My brother encouraged us to video tape the affair. My boss suggested the same. I’m a fan of the YouTubes, and TMI, but felt cautious. While Abbi is obviously pregnant (bystanders now inquire), and we’ve already seen the little bugger in his (or her) twelve week ultrasound, he (or she) hasn’t kicked or karate chopped or otherwise made him (or her) self known. I didn’t want cameras rolling if there was bad news to deliver.
The waiting room was crowded with couples of all shapes and stripes: LES hipsters in ripped jeans and piercings, Upper East Siders in blue blazers and Pulitzer prints, Abbi and me somewhere in-between. I banged on my Blackberry, endeavoring in vain to knock out incoming emails Missile Command-style.
“Abbigail Wagner?”
We walked quietly to our examining room, all viewless windows and humming air conditioner. The technician introduced herself to Abbi. Vestigial, apparently, I introduced myself, then took my spot in the “Daddy Seat” next to my wife. The lights dimmed. Abbi lifted her shirt, and lowered her waistband.
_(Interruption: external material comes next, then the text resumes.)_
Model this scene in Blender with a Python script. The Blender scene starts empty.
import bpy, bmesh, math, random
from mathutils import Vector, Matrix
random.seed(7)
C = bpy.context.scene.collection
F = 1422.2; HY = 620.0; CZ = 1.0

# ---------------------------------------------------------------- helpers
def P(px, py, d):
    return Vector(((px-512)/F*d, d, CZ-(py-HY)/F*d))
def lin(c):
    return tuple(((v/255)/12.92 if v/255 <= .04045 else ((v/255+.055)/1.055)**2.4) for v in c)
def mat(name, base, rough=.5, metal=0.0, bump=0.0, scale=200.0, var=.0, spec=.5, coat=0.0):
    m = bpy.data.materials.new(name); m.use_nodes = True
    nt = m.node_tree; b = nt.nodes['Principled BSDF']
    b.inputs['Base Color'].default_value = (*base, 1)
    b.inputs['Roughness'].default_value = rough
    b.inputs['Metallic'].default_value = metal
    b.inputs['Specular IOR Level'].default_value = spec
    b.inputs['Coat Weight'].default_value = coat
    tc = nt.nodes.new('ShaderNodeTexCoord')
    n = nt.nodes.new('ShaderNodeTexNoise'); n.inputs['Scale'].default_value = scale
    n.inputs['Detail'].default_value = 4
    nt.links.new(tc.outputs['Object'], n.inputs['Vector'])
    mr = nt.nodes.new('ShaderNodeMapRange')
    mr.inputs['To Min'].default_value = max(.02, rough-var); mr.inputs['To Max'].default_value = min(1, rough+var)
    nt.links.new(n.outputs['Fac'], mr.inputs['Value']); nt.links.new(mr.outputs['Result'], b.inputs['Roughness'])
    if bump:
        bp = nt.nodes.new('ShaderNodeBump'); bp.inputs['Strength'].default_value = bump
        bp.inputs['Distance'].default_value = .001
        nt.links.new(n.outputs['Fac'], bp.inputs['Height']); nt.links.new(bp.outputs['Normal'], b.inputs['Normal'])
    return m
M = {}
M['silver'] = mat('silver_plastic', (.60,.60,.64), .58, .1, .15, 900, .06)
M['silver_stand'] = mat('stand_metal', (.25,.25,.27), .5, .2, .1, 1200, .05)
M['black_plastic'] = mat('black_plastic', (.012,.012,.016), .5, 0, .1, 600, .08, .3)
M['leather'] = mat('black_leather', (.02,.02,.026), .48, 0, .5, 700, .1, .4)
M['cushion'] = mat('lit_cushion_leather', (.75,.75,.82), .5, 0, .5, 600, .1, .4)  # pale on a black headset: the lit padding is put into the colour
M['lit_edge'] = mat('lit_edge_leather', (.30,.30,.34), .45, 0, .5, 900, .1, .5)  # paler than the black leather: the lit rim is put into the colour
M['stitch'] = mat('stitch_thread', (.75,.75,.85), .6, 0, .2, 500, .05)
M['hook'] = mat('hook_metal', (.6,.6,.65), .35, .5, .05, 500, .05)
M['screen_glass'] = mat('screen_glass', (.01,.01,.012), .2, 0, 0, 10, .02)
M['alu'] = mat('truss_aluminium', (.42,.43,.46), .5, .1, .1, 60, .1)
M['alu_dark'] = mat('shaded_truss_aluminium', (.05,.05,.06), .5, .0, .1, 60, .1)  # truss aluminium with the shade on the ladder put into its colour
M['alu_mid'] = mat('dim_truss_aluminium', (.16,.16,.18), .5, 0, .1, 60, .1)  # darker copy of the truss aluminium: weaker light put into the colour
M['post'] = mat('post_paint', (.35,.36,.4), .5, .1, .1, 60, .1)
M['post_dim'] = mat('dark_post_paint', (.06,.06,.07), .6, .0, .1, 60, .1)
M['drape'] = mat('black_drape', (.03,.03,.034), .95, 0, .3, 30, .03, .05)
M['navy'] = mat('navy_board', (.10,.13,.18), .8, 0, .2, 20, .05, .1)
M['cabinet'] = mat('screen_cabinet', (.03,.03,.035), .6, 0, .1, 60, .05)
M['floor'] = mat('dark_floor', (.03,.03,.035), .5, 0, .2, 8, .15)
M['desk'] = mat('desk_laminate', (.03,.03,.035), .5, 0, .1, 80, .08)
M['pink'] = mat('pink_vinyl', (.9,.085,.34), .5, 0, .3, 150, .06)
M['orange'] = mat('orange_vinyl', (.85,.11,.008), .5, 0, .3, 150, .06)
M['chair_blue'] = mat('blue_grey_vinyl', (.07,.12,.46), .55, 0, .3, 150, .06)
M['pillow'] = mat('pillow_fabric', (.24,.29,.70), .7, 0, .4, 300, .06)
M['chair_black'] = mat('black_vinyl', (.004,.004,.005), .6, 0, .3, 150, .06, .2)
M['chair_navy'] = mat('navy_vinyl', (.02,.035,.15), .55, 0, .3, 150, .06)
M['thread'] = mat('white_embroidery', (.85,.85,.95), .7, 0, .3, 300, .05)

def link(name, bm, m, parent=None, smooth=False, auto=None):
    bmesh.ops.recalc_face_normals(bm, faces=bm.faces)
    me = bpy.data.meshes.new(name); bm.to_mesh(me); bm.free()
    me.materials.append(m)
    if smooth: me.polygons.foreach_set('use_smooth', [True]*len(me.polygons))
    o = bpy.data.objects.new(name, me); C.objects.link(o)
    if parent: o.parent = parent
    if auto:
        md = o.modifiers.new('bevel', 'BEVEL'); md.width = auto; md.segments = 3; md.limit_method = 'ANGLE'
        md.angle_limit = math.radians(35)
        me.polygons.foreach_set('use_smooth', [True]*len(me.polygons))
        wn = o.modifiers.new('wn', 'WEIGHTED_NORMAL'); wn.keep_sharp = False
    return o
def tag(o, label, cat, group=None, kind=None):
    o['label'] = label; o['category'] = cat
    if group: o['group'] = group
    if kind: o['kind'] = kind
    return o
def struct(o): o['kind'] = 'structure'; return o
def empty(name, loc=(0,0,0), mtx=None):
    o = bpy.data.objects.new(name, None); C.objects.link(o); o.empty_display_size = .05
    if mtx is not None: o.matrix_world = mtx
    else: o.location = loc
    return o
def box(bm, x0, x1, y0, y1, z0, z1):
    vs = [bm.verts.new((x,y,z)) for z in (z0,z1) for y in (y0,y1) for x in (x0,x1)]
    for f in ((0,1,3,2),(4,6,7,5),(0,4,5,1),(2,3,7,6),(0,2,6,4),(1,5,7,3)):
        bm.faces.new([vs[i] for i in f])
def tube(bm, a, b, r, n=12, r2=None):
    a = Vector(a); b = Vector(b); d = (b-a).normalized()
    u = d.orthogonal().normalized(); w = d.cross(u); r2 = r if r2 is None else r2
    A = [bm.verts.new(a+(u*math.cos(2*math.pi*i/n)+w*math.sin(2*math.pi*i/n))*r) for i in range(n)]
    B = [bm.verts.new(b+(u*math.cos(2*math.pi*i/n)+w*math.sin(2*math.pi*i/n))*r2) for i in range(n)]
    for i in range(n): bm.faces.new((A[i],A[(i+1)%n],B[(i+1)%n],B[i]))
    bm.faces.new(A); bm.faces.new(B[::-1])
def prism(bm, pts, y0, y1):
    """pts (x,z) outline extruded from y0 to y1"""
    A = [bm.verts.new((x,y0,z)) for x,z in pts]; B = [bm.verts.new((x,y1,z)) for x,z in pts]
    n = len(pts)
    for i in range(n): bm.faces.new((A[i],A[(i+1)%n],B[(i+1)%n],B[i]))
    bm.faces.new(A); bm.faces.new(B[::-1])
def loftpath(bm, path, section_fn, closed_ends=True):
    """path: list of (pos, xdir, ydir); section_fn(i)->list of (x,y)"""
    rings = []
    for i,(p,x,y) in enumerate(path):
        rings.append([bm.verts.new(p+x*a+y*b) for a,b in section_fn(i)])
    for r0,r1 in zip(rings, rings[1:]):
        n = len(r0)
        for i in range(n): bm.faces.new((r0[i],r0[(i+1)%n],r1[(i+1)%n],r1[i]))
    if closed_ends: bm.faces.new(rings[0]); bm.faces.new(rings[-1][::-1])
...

“The gel’s a little cool.”
The monitor above my left shoulder flickers to life. A cone-shaped, blue-and-white picture morphs and shifts, and I see him (or her) there. The ultrasound moves through layer of skin and bone revealing puzzling, chilling, inspiring, miraculous glimpses. One minute, the baby looks like a cherub, the next, and alien, the next, a skeleton. It’s unnerving, beautiful, and unbelievable all at once.
The technician zeros in on our baby’s heart, all four chambers beating in double-time. She cans the femur, then humerus. She finds the left hand, all five fingers splayed wide. We gasp.
Peering into Abbi is a miracle. A thousand possibilities flash before my eyes: a runner, a ballerina, an academic. It’s impossible not to project my hopes, anxieties and dreams on this unborn child.
Sitting there in the dark holding Abbi’s hand, I think of all of the roads, decisions, missteps, and mistakes that led me here. And, for the first time, I can imagine how this child will lead me there, wherever there is.